When Shantanu Kumar, 17, got an iPod Touch as a birthday gift from his father two years ago, he had no idea the device could be used for purposes other than entertainment.

The Class 12 science student of Gundecha Academy, Kandivli, has been using the iPod to read e-books and watch video lectures from foreign universities such as Harvard and Stanford to understand his subjects better.

“There is an application on my iPod that helps me find word meanings. I don’t have to waste time looking them up in a dictionary,” Kumar said. Also, Kumar only has to highlight a passage in an e-book and it gets automatically transferred to his laptop for future reference.

Studying is no longer confined to books and classrooms. “Students are fascinated with the Internet,” says Seema Buch, principal, Gundecha Academy. “While technology definitely offers them a sense of variety, they must not neglect the writing part. The trick is to maintain a balance between online research and class notes,” she added.

Manjyot Jogle, a Class 10 student from Borivli (west), has found an innovative way to tackle her academic problems. She takes web tuitions on Skype from her teacher who recently shifted to Surat. “We meet online after 8pm every day and she helps me grasp concepts that I don’t understand. After the lecture, we have a test where she sends us questions by e-mail and we answer them on the camera,” Jogle said.
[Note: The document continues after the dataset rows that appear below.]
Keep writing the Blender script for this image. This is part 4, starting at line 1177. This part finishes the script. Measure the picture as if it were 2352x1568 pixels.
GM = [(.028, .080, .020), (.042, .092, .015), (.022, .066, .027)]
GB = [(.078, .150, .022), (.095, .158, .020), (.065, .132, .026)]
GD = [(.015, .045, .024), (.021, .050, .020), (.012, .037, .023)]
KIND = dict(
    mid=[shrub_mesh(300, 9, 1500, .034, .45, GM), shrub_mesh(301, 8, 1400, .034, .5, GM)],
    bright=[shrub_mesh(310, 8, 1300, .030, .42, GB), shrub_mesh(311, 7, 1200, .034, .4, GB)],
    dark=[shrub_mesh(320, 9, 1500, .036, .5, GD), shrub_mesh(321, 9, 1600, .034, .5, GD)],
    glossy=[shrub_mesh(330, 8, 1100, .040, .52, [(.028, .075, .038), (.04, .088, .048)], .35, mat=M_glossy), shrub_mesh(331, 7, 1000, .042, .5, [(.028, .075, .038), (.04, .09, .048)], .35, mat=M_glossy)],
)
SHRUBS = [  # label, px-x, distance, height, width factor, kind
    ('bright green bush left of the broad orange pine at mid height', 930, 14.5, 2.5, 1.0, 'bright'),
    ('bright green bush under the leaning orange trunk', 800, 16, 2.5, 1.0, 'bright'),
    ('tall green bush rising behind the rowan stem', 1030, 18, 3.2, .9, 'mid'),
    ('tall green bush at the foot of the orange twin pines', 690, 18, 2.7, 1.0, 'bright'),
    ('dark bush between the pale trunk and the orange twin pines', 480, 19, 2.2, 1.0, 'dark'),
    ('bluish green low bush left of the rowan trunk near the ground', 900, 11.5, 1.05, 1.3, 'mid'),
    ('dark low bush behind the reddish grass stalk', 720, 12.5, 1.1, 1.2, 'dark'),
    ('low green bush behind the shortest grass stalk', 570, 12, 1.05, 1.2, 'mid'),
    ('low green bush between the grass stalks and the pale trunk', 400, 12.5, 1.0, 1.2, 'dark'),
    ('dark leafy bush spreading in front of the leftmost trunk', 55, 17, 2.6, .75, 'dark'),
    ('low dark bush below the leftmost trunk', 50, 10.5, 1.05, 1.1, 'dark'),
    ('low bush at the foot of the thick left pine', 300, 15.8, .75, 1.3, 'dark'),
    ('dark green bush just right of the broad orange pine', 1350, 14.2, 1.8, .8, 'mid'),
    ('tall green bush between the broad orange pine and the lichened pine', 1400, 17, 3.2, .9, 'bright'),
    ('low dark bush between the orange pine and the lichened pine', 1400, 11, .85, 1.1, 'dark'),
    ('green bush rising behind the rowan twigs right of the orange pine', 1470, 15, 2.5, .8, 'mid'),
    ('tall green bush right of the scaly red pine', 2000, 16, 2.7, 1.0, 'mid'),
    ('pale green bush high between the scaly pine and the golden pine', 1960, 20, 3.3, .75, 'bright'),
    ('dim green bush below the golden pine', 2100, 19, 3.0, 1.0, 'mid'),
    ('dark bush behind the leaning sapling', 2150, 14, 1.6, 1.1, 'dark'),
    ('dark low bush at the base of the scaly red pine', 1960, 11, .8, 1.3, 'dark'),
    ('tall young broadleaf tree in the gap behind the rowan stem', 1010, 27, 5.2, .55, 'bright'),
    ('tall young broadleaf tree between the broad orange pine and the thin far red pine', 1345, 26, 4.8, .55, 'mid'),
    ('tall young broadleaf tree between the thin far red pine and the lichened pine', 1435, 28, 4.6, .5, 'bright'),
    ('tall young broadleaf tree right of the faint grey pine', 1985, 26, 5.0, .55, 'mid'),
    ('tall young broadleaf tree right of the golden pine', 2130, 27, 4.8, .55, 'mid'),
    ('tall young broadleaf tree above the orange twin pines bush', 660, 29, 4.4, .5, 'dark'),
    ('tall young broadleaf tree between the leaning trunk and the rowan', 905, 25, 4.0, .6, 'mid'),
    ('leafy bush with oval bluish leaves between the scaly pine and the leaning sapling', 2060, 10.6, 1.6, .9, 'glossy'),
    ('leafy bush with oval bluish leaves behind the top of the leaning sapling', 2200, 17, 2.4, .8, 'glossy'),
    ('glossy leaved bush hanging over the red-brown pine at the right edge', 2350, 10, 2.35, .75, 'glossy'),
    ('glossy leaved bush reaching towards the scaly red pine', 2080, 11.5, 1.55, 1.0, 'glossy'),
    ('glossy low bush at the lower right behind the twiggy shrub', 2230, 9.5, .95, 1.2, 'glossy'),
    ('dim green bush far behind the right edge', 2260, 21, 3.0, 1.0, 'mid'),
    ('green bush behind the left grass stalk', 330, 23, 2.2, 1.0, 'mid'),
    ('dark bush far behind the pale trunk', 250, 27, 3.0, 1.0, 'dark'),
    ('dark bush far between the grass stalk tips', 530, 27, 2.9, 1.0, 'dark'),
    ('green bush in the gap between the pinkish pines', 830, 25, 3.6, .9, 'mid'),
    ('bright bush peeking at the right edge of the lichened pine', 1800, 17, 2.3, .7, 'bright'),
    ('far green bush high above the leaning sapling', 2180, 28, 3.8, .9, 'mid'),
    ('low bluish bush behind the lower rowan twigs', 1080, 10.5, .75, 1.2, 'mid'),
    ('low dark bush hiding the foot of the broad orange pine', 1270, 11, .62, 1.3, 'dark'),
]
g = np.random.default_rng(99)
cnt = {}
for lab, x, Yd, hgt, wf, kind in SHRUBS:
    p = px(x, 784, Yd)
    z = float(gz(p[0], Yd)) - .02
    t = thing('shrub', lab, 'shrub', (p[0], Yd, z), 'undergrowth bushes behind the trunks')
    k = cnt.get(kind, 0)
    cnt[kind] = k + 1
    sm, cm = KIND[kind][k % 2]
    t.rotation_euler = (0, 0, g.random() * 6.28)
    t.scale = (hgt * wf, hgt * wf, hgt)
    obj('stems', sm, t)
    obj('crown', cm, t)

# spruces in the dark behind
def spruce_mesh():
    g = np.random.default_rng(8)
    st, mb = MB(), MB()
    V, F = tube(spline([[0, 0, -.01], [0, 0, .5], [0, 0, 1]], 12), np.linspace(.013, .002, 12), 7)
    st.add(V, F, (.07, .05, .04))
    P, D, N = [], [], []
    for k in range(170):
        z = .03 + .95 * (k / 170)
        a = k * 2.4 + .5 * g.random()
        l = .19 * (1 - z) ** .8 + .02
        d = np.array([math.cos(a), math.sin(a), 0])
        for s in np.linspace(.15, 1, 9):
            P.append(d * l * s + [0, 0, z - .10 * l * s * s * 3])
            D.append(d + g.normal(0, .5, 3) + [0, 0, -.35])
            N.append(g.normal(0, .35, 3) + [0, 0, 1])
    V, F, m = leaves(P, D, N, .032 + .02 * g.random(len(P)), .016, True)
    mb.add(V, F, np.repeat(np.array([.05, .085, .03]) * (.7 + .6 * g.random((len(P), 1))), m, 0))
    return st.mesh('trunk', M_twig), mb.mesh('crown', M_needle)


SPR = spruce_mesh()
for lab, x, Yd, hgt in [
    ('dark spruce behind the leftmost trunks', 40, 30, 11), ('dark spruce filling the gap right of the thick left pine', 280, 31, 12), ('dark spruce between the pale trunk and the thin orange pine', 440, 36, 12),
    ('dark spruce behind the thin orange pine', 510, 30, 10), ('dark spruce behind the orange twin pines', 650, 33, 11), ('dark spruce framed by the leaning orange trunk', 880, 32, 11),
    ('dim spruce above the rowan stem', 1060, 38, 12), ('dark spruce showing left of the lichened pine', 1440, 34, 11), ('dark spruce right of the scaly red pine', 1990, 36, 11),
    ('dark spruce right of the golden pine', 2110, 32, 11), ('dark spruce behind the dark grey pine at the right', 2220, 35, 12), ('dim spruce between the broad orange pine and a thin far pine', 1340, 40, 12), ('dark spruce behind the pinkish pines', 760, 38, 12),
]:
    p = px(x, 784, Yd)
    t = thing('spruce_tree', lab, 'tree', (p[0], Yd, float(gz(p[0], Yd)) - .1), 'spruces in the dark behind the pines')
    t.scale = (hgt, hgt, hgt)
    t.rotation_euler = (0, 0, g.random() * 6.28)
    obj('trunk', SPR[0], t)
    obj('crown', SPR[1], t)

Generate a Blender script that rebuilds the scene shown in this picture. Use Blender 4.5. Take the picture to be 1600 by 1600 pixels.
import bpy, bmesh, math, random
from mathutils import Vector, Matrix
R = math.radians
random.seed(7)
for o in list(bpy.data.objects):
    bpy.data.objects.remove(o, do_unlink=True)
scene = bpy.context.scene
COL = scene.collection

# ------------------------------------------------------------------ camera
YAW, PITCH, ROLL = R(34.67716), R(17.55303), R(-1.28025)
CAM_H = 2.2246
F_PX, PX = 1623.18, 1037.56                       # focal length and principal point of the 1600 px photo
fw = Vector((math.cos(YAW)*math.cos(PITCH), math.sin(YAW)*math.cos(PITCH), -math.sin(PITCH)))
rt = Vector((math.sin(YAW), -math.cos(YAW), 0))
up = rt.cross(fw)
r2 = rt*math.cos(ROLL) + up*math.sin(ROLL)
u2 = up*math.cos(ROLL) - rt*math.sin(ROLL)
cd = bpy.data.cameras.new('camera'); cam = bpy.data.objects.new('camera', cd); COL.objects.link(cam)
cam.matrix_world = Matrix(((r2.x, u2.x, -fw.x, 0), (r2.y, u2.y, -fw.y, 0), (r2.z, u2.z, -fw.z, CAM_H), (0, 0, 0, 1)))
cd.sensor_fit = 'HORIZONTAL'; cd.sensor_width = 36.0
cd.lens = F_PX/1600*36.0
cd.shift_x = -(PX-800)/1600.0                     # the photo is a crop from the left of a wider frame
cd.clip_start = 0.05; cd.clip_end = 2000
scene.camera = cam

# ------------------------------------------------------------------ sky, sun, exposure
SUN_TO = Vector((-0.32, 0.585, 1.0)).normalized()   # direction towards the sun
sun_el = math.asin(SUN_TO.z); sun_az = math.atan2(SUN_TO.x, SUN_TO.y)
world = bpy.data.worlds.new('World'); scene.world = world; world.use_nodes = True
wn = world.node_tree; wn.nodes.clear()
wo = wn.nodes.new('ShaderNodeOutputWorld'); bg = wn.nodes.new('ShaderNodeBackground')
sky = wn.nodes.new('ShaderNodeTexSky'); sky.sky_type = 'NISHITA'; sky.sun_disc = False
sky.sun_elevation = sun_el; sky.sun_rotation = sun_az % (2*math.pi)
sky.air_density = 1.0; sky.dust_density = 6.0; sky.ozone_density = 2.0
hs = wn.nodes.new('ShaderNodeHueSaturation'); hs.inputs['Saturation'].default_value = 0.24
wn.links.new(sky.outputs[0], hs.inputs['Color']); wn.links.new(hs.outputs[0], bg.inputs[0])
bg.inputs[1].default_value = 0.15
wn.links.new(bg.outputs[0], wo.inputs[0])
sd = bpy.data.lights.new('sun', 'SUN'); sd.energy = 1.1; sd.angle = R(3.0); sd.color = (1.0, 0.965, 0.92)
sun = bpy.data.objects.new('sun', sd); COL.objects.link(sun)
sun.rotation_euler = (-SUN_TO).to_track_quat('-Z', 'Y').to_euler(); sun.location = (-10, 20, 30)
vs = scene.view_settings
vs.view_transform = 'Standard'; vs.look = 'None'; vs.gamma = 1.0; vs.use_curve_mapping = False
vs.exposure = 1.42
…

Chirag Kukreja, 15, a student of Podar International School, Santacruz, loves the assignments his English teacher hands out through her blog. Students send in their answers using Google docs. “Instead of waiting for her class the next day in school, we get our assessment the same night. Besides, she also uploads guidelines and pointers to help us study better.”

While it is likely that students might get distracted with all the gadgets, their efficacy in aiding the learning process cannot be denied.

“Of course, I fear that he might be playing games in the guise of reading an e-book, but with a little monitoring from our side, this trend can certainly benefit my son’s education,” said Shumita Roy, whose son Arjun is appearing for his Class 12 exams this year.